[START Collected data]

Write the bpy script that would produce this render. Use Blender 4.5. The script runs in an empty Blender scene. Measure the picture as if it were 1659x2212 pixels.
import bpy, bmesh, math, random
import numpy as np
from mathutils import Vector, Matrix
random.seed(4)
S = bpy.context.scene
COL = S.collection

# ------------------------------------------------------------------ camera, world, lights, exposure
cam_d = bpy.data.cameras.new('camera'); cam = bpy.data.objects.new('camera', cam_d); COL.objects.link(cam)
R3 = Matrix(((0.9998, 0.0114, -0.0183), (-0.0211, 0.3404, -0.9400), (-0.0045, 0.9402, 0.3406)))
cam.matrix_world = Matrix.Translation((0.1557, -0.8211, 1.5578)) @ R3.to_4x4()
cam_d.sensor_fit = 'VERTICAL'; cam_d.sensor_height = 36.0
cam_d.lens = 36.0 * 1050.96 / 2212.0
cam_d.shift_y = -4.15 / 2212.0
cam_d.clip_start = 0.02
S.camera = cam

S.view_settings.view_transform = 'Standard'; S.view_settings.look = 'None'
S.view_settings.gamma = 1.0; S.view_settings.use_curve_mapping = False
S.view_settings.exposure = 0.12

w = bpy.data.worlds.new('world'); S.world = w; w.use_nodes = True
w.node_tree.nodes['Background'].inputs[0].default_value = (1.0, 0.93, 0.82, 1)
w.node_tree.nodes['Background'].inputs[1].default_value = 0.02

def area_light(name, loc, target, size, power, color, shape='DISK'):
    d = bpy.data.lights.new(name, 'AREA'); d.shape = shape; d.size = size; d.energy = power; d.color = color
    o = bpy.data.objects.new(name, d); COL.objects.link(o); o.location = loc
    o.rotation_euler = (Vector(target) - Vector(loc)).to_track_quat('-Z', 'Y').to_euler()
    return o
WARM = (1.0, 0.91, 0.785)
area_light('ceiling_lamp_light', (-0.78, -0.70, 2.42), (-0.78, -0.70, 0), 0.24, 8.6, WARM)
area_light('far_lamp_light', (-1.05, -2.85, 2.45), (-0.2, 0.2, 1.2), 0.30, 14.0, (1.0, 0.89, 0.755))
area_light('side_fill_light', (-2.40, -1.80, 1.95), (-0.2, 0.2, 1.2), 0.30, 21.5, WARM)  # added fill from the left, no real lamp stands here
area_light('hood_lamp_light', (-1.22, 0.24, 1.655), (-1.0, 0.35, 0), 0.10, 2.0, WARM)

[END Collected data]

Direction -
Only the lines from the opening of the material through the line with "w.node_tree.nodes['Background'].inputs[1].default_value = 0.02" should be echoed, exactly as written.

Problem solution -
Write the bpy script that would produce this render. Use Blender 4.5. The script runs in an empty Blender scene. Measure the picture as if it were 1659x2212 pixels.
import bpy, bmesh, math, random
import numpy as np
from mathutils import Vector, Matrix
random.seed(4)
S = bpy.context.scene
COL = S.collection

# ------------------------------------------------------------------ camera, world, lights, exposure
cam_d = bpy.data.cameras.new('camera'); cam = bpy.data.objects.new('camera', cam_d); COL.objects.link(cam)
R3 = Matrix(((0.9998, 0.0114, -0.0183), (-0.0211, 0.3404, -0.9400), (-0.0045, 0.9402, 0.3406)))
cam.matrix_world = Matrix.Translation((0.1557, -0.8211, 1.5578)) @ R3.to_4x4()
cam_d.sensor_fit = 'VERTICAL'; cam_d.sensor_height = 36.0
cam_d.lens = 36.0 * 1050.96 / 2212.0
cam_d.shift_y = -4.15 / 2212.0
cam_d.clip_start = 0.02
S.camera = cam

S.view_settings.view_transform = 'Standard'; S.view_settings.look = 'None'
S.view_settings.gamma = 1.0; S.view_settings.use_curve_mapping = False
S.view_settings.exposure = 0.12

w = bpy.data.worlds.new('world'); S.world = w; w.use_nodes = True
w.node_tree.nodes['Background'].inputs[0].default_value = (1.0, 0.93, 0.82, 1)
w.node_tree.nodes['Background'].inputs[1].default_value = 0.02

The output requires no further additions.